Among the influencers are those who care about politics, like organizers and politicians, those who simply spread the message on to friends — and of course, the media.

"This election the biggest advantage of being on Twitter is having the newspapers, radio and TV talking about you being on Twitter," said Murray. "Actually being on Twitter is having very little impact so far."

Stories recently appearing in the news about social media use include the Twitter-based goading between Ignatieff and Harper to have a one-on-one debate, outrage over Green Party leader Elizabeth May's exclusion from the leaders' debates and the Liberal party's plan to stream its platform announcement live on the internet while taking questions from the Twitterverse.

But also making the media rounds are the inevitable 140-character Twitter gaffes. Conservative backbencher Cheryl Gallant recently apologized for calling Michael Ignatieff "Igaffi" in an apparent comparison to Libyan leader Moammar Gadhafi. And Nova Scotia Senator Michael MacDonald was blasted after calling two reporters "pathetic" in a Tweet. He told the Hill Times he's now taking a break from the tool.

"There's more danger on the downside right now than there is potential on the upside," said Murray.

The truth is no one knows how much impact social media has when it comes to the ballot box or swaying the voters, says Daniel Rubenson, an assistant professor in politics at Ryerson University.

"It's actually quite difficult to discern what effect social media is going to have on turnout or the election campaign," said Rubenson. "It's still a relatively new set of technologies, set of tools and there hasn't been that much systematic, rigorous analysis on the effects of it."

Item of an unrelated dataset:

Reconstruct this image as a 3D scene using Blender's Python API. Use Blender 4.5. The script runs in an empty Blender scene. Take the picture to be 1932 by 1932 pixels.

The common perception is that the key demographic targeted via social media is youth — a demographic also the least likely to vote.

In the last election — which saw the lowest voter turnout in history with 59 per cent of registered voters casting their ballots — a dismal 37 per cent of youth (aged 18-24) went to the polls. Compare that to 68 per cent of those aged 65 to 74, and it's easy to see why seniors are seen as key to securing an electoral win.

New Canadians have also been targeted in this campaign by the Conservatives eager to secure a majority. A recent study by Environics Analytics suggest an online campaign might reach that demographic.

The study by Environics Analytics and the digital strategy firm Delvinia suggested that young, upwardly mobile immigrants living in Canada's largest cities are more likely to be the creators of social media.

The online study of 23,144 people measured the frequency of use of 10 social media platforms and found newcomers from China, India and the Philippines were more active because of their youth, sociability, desire to stay in contact with overseas relatives and homeland tradition of mobile phone use.

Those who followed social media, but didn't participate as much, tended to be older suburbanites with established families. And those opting out altogether included small-town seniors, farmers, blue collar workers and risk-averse suburban families.

For Jen Evans, founder and chief strategist of Sequentia Environics, that just means tremendous growth potential.

"We may be early days yet there is obviously an attraction to the format," said Evans.

"One of the reasons for apathy is voters feel very removed from the process and this brings them much more into the back and forth of what's happening," said Evans. "It's almost like the House of Commons coming into an arena where they can see and engage in the debate."

And while social media may not be producing tangible benefits just yet, Kyle says, it would be detrimental for a politician to ignore the sphere altogether.

Those embracing the medium come across as "innovative and young and connected," he says.

"Even for people who don't use a computer much to hear that one of the politicians is completely disconnected and uncomfortable with new media, I think would reflect very badly."